There is a few objective issues out there in the world, and by objective I mean that the truth is discoverable by scientific or logical processes. Rights, I believe is such an issue. They are an inherit fact of human nature and thus discoverable.
So I am surprised that judge Napolitano, a defender of freedom and individual rights would make such obvious errors.

Judge: “We have natural rights by virtue of our humanity, and government essentially negates those rights. Some of those rights should be negated, like the right to kill, and steal and harm.”

This is a classical liberal, collectivist trick which people fall for all the time. But Jon Stewart did not even get to setup the trap, the judge sets it up him self, and jumped right into it. What is the trap or trick? Well, it goes something like this. Since society via the government can limit your right to kill or steal, then it means that society via the government can limit any of your rights, so drop the delusion that you have rights, rights are whatever the society decides. This is a horrible error on part of the Judge, such logic leads to arbitrary unlimited governmental power. Jon Stewart nails him on this later in the show.

Jon Stewart: ” As soon as you build an army you say, well that means government is not always inherently evil, we need it to help us sometimes, so now we are just arguing how much.”

Jon uses this same trick. He essentially says, when we as a society decide that we need government to help us when we build an army, we as a society can then decide to get government involved in any manner of ways. Judge has nothing to say at this point, and it is all his own fault. He has already coincided that society can limit your right to kill and steal by setting up an army, now it just a matter of what else people want to vote for.

Off course this is not true, and a good defender of freedom and rights would explain it, which the judge does not, very disappointing. The truth is that there is no such right to kill, and it is not society, that forbids you to kill. What forbids you to kill is the inalienable individual right of the other man to live. Any alleged right, such as the right to kill, which necessities the violation of the rights of another, is not and cannot be a right.

Jon Stewart then continues: “one of the things that I think enhances freedom are roads… infrastructure in someway enhances freedom.”

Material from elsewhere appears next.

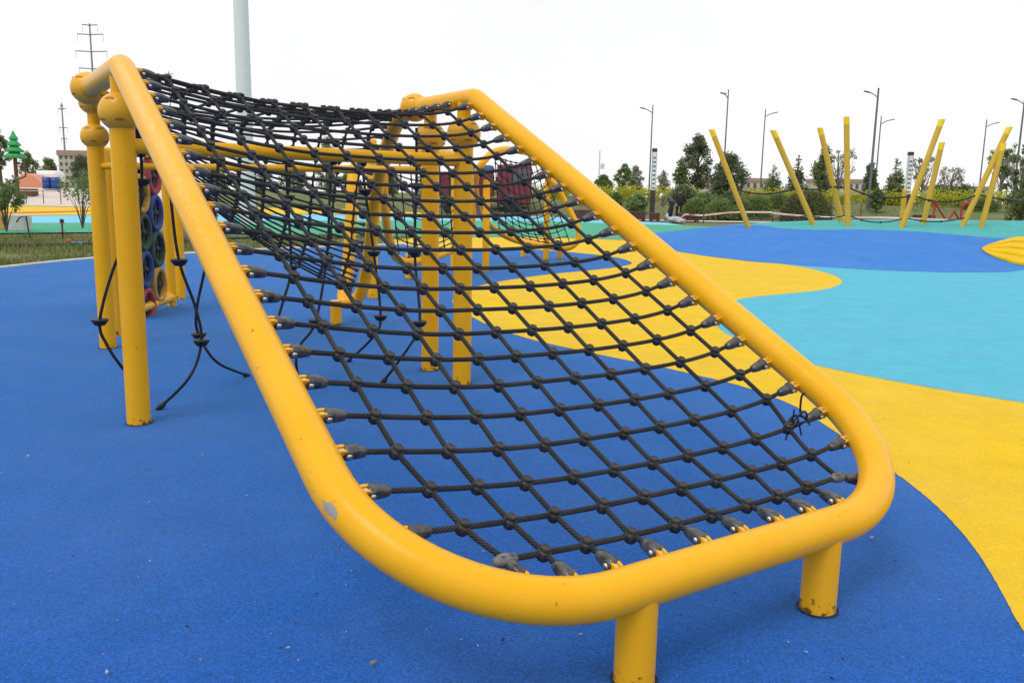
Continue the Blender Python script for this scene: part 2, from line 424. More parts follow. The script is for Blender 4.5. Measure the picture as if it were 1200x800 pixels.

Enhances freedom of what? Freedom of movement right? But they are talking about rights and political freedom. What freedom means in the context that they are talking about is freedom from physical coercion, or freedom from compulsion, freedom from being physically forced. But Jon switches to talk about freedom of movement? Yes roads, increase freedom of movement, more accurately ability of movement. But so do cars, and airplanes. And technology increases the freedom of communication, and freedom of pretty much anything. So again by Jon’s definition of freedom, government has no limit to what it can get involved in. Computers increase the freedom of communication, and cars increase the freedom movement as well, and food increases the freedom from hunger. So why don’t we have government make all those things? Oh, that’s is right because when that has been tried, it has been a monumental disaster, leading to starvation in case of food. So much for freedom from hunger. If you are going to measure freedom in this way, then you must compare it to the alternative, the private sector production of the same freedom. The only way government can increase freedom is if it could be demonstrated that the freedom created from government involvement is equal to or greater than the freedom that otherwise would have been created if resources had been left for the use of the private sector, then you could say that government has created more freedom. But Jon doesn’t do that, he just asserts. If you actually compare the private sector production in any industry to that of government, you will find that moving from private to government production actually drastically decreases the freedom that is produced in that industry. And if you are going to actually consider the actual contexts that they where talking about, and not go on straw-man tangents like Jon Stewart does, then you will discover that governmental road construction decreases political freedom. If government forces you to pay for a road or bridge in some area that you will never go to, and you have no right to disagree to paying for this project, then you are not really free from coercion are you?

Jon Stewart: “What should we do with the losers that are picked by the free market?”

What and evasive question. Obviously the same thing that happens to losers that are picked by the government. What the judge was saying, and Jon ignored is that the losers and winners, independent of what happens to them, should be picked on a voluntary basis by the people rather then on a force basis by bureaucrats. As far as what will happen to the losers, well I am sorry Jon but we do not live in heaven, there is no paradise. If you look overtime, and get a sense of what actually happens, the well being of ordinary people, has been dramatically improved precisely by a type of economic system where decisions about winner’s and losers are left to the free market.